Of his latest novel, Holy Deadlock (Doubleday, Doran, $2.50), he has this to say: ‘The English have had many a good laugh at the American Divorce Laws — of which, perhaps, they don’t know so much as they think. If I do nothing else in this book, I give Americans the opportunity to laugh back a little in a friendly way.’ The ingredients of his book are simple enough: an English couple, Mary and John Adam, having proved their incompatibility, and having each made eyes at more congenial partners, agree to seek a divorce. In accordance with the law , one of them has to be detected in adultery, and, honorably enough, John Adam has the charge trumped up against him. But the court gets wind of the fact that this adultery is deception, not the real thing — and there the trouble begins.

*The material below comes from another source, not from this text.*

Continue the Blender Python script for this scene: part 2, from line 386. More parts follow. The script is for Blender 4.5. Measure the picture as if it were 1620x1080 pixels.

A hook with a purpose, written by a brilliant propagandist, this novel is distinguished by its scenes rather than by its character study — the trenchant, witty scenes in the law offices and the courts, the hilarious scene of a London musicalcomedy rehearsal, the lyrical scene aboard the Curlew, here you will see English comedy at its best. I am not trying to teach my grandmother to suck eggs, but there are still some people who don’t know that A. P. Herbert is one of the most charming writers alive.